DIRECTION
Give the data below again exactly as it stands. Omit the pictures.

DATASET EXTRACT
--- BEGIN ---

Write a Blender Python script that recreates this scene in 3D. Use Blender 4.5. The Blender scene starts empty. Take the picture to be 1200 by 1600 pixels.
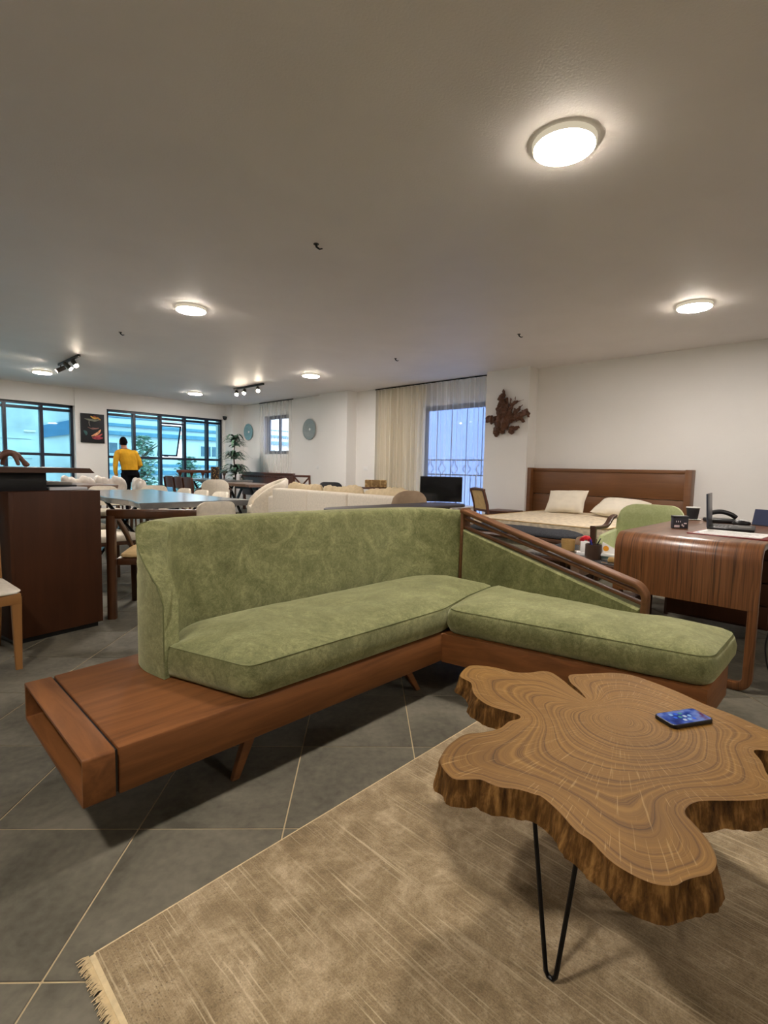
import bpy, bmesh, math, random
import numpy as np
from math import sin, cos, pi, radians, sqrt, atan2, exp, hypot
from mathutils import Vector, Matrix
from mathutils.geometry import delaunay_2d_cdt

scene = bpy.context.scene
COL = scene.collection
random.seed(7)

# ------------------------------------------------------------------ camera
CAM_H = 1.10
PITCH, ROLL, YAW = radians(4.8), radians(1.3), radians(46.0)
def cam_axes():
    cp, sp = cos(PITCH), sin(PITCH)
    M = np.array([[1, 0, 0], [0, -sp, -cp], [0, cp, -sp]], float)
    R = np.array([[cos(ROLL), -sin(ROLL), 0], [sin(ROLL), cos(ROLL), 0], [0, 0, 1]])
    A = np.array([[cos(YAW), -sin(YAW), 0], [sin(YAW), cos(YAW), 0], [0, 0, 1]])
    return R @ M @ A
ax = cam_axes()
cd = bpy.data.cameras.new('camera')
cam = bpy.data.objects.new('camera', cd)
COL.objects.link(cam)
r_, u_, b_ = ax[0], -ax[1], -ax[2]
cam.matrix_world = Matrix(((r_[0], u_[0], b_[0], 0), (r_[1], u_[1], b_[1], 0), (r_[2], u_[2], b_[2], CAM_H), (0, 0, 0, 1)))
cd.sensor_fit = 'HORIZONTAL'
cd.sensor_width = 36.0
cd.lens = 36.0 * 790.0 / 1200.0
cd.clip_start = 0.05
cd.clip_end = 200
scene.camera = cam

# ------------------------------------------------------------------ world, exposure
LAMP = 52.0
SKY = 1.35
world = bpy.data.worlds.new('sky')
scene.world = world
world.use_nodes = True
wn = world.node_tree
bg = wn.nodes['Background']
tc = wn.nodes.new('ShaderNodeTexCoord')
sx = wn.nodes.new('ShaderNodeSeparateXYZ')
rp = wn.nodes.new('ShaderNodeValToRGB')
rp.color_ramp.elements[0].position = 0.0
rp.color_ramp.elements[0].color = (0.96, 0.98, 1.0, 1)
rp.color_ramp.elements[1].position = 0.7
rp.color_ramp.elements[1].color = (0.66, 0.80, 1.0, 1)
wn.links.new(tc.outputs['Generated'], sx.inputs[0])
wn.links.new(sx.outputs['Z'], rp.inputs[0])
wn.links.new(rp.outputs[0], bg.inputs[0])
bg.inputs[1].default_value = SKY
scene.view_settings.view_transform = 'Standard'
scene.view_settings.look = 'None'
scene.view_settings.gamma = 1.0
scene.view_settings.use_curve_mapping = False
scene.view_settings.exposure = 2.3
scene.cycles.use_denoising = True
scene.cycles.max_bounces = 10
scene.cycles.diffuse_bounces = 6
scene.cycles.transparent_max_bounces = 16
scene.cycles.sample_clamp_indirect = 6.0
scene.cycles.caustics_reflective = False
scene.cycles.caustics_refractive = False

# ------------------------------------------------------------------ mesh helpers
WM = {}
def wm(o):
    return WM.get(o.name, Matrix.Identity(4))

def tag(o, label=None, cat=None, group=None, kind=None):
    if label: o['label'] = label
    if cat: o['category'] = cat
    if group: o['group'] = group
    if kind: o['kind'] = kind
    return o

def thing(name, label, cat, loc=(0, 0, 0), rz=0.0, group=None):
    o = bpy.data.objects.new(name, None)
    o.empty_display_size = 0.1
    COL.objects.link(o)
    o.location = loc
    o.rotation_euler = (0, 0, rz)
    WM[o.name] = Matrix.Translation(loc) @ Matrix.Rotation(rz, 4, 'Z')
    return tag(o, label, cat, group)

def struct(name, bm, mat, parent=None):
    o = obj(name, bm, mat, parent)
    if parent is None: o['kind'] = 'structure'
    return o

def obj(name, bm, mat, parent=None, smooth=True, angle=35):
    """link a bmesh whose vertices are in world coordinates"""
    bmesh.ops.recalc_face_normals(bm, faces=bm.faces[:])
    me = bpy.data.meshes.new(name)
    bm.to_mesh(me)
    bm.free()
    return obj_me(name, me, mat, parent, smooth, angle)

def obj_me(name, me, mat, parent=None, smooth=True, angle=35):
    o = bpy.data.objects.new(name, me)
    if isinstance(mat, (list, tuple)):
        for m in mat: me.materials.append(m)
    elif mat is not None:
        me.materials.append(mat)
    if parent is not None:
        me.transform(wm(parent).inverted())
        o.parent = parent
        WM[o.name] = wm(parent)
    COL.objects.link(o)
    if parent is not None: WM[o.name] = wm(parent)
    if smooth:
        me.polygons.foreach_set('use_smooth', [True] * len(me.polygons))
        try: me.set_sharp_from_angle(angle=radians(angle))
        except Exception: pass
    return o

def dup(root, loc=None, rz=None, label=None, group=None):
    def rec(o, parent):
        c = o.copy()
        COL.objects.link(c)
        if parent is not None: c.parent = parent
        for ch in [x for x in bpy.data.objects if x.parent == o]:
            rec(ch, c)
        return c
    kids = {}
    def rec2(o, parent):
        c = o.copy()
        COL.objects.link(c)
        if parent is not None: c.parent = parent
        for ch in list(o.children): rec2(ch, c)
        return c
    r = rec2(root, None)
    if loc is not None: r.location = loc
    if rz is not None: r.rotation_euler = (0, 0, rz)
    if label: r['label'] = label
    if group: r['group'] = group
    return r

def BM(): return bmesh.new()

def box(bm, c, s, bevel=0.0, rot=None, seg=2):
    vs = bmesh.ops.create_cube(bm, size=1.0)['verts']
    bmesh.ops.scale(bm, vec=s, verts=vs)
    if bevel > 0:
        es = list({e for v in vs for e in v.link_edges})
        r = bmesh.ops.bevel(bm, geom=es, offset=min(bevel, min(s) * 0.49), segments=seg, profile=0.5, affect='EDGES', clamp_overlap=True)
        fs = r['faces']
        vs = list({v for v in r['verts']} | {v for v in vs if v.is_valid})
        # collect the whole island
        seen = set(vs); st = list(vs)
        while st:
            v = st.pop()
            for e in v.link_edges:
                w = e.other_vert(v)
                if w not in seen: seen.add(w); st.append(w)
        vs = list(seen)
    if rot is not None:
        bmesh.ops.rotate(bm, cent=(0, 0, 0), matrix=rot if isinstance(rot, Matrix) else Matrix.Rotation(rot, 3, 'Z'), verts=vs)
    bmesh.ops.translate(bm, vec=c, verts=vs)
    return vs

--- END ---

ANSWER TO THE EXERCISE
Write a Blender Python script that recreates this scene in 3D. Use Blender 4.5. The Blender scene starts empty. Take the picture to be 1200 by 1600 pixels.
import bpy, bmesh, math, random
import numpy as np
from math import sin, cos, pi, radians, sqrt, atan2, exp, hypot
from mathutils import Vector, Matrix
from mathutils.geometry import delaunay_2d_cdt

scene = bpy.context.scene
COL = scene.collection
random.seed(7)

# ------------------------------------------------------------------ camera
CAM_H = 1.10
PITCH, ROLL, YAW = radians(4.8), radians(1.3), radians(46.0)
def cam_axes():
    cp, sp = cos(PITCH), sin(PITCH)
    M = np.array([[1, 0, 0], [0, -sp, -cp], [0, cp, -sp]], float)
    R = np.array([[cos(ROLL), -sin(ROLL), 0], [sin(ROLL), cos(ROLL), 0], [0, 0, 1]])
    A = np.array([[cos(YAW), -sin(YAW), 0], [sin(YAW), cos(YAW), 0], [0, 0, 1]])
    return R @ M @ A
ax = cam_axes()
cd = bpy.data.cameras.new('camera')
cam = bpy.data.objects.new('camera', cd)
COL.objects.link(cam)
r_, u_, b_ = ax[0], -ax[1], -ax[2]
cam.matrix_world = Matrix(((r_[0], u_[0], b_[0], 0), (r_[1], u_[1], b_[1], 0), (r_[2], u_[2], b_[2], CAM_H), (0, 0, 0, 1)))
cd.sensor_fit = 'HORIZONTAL'
cd.sensor_width = 36.0
cd.lens = 36.0 * 790.0 / 1200.0
cd.clip_start = 0.05
cd.clip_end = 200
scene.camera = cam

# ------------------------------------------------------------------ world, exposure
LAMP = 52.0
SKY = 1.35
world = bpy.data.worlds.new('sky')
scene.world = world
world.use_nodes = True
wn = world.node_tree
bg = wn.nodes['Background']
tc = wn.nodes.new('ShaderNodeTexCoord')
sx = wn.nodes.new('ShaderNodeSeparateXYZ')
rp = wn.nodes.new('ShaderNodeValToRGB')
rp.color_ramp.elements[0].position = 0.0
rp.color_ramp.elements[0].color = (0.96, 0.98, 1.0, 1)
rp.color_ramp.elements[1].position = 0.7
rp.color_ramp.elements[1].color = (0.66, 0.80, 1.0, 1)
wn.links.new(tc.outputs['Generated'], sx.inputs[0])
wn.links.new(sx.outputs['Z'], rp.inputs[0])
wn.links.new(rp.outputs[0], bg.inputs[0])
bg.inputs[1].default_value = SKY
scene.view_settings.view_transform = 'Standard'
scene.view_settings.look = 'None'
scene.view_settings.gamma = 1.0
scene.view_settings.use_curve_mapping = False
scene.view_settings.exposure = 2.3
scene.cycles.use_denoising = True
scene.cycles.max_bounces = 10
scene.cycles.diffuse_bounces = 6
scene.cycles.transparent_max_bounces = 16
scene.cycles.sample_clamp_indirect = 6.0
scene.cycles.caustics_reflective = False
scene.cycles.caustics_refractive = False

# ------------------------------------------------------------------ mesh helpers
WM = {}
def wm(o):
    return WM.get(o.name, Matrix.Identity(4))

def tag(o, label=None, cat=None, group=None, kind=None):
    if label: o['label'] = label
    if cat: o['category'] = cat
    if group: o['group'] = group
    if kind: o['kind'] = kind
    return o

def thing(name, label, cat, loc=(0, 0, 0), rz=0.0, group=None):
    o = bpy.data.objects.new(name, None)
    o.empty_display_size = 0.1
    COL.objects.link(o)
    o.location = loc
    o.rotation_euler = (0, 0, rz)
    WM[o.name] = Matrix.Translation(loc) @ Matrix.Rotation(rz, 4, 'Z')
    return tag(o, label, cat, group)

def struct(name, bm, mat, parent=None):
    o = obj(name, bm, mat, parent)
    if parent is None: o['kind'] = 'structure'
    return o

def obj(name, bm, mat, parent=None, smooth=True, angle=35):
    """link a bmesh whose vertices are in world coordinates"""
    bmesh.ops.recalc_face_normals(bm, faces=bm.faces[:])
    me = bpy.data.meshes.new(name)
    bm.to_mesh(me)
    bm.free()
    return obj_me(name, me, mat, parent, smooth, angle)

def obj_me(name, me, mat, parent=None, smooth=True, angle=35):
    o = bpy.data.objects.new(name, me)
    if isinstance(mat, (list, tuple)):
        for m in mat: me.materials.append(m)
    elif mat is not None:
        me.materials.append(mat)
    if parent is not None:
        me.transform(wm(parent).inverted())
        o.parent = parent
        WM[o.name] = wm(parent)
    COL.objects.link(o)
    if parent is not None: WM[o.name] = wm(parent)
    if smooth:
        me.polygons.foreach_set('use_smooth', [True] * len(me.polygons))
        try: me.set_sharp_from_angle(angle=radians(angle))
        except Exception: pass
    return o

def dup(root, loc=None, rz=None, label=None, group=None):
    def rec(o, parent):
        c = o.copy()
        COL.objects.link(c)
        if parent is not None: c.parent = parent
        for ch in [x for x in bpy.data.objects if x.parent == o]:
            rec(ch, c)
        return c
    kids = {}
    def rec2(o, parent):
        c = o.copy()
        COL.objects.link(c)
        if parent is not None: c.parent = parent
        for ch in list(o.children): rec2(ch, c)
        return c
    r = rec2(root, None)
    if loc is not None: r.location = loc
    if rz is not None: r.rotation_euler = (0, 0, rz)
    if label: r['label'] = label
    if group: r['group'] = group
    return r

def BM(): return bmesh.new()

def box(bm, c, s, bevel=0.0, rot=None, seg=2):
    vs = bmesh.ops.create_cube(bm, size=1.0)['verts']
    bmesh.ops.scale(bm, vec=s, verts=vs)
    if bevel > 0:
        es = list({e for v in vs for e in v.link_edges})
        r = bmesh.ops.bevel(bm, geom=es, offset=min(bevel, min(s) * 0.49), segments=seg, profile=0.5, affect='EDGES', clamp_overlap=True)
        fs = r['faces']
        vs = list({v for v in r['verts']} | {v for v in vs if v.is_valid})
        # collect the whole island
        seen = set(vs); st = list(vs)
        while st:
            v = st.pop()
            for e in v.link_edges:
                w = e.other_vert(v)
                if w not in seen: seen.add(w); st.append(w)
        vs = list(seen)
    if rot is not None:
        bmesh.ops.rotate(bm, cent=(0, 0, 0), matrix=rot if isinstance(rot, Matrix) else Matrix.Rotation(rot, 3, 'Z'), verts=vs)
    bmesh.ops.translate(bm, vec=c, verts=vs)
    return vs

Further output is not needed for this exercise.